Political Economy Workshop (Gov 3007)

Date: 

Monday, March 6, 2017, 12:00pm to 2:00pm

Location: 

CGIS Knafel K354

 

Co-taught by Professors Kenneth Shepsle and Jeffry Frieden, the Research Workshop in Political Economy (Government 3007) is a year-long graduate seminar that aims to encourage cross-disciplinary research and excellence in graduate training. Political economy is a research tradition that explores how institutions affect political and economic outcomes. The workshop emphasizes the development of dissertation proposals and is a place where graduate students can present their research to an audience of committed and informed peers. It is open to graduate students in the Departments of Government and Economics, and the Program in Political Economy and Government. The workshop holds both internal and public seminars and meetings. At the internal meetings, approximately twelve per semester, graduate students and faculty present their own work to one another. At the public meetings, up to two per semester, leading scholars are invited to Harvard to present their work. Although the workshop is by invitation only, affiliates of the Weatherhead Center are encouraged to attend the public meetings.

 

 

 

Soeren Henn will present his paper “The Impacts of Weak State Capacity in Rural Africa”. Chris Lucas will be the discussant.

 

Egor Abramov will lead a brainstorming session entitled “Don't Blame Facebook: Competition and Media Quality”.

 

Abstract for “The Impacts of Weak State Capacity in Rural Africa”

Traditional authorities, family networks, and ethnic ties play an important role in rural Africa. This paper explores how central state capacity complements or substitutes the power of these local informal institutions. Existing studies lack convincing exogenous variation to estimate the causal impact of central state capacity. Using geocoded responses to the Afrobarometer and DHS surveys, I consider the distance of respondents to their district headquarters as a measure for state capacity. Comparing respondents at the border of neighboring districts, I obtain quasi-random variation in their distance to the central state, while holding other characteristics constant.

 

Abstract for “Don't Blame Facebook: Competition and Media Quality” 

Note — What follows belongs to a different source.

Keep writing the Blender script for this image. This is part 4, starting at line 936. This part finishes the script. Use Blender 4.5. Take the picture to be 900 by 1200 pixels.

The question of whether more competition in media market is good for the quality of news has been receiving lots of attention in the recent years when the issue of fake-news proliferation has become increasingly salient. We build a model of a duopoly in a news media market, where news outlets can produce either hard or soft information. Employing the model, we show that trust in media plays an important role in the market along with the most popular explanations of the trend such as higher polarization of the society and lower entry costs. We discuss the implications of the model, using the example of the 2016 presidential elections, and suggest how the framework can be used to model media capture in an unconventional way.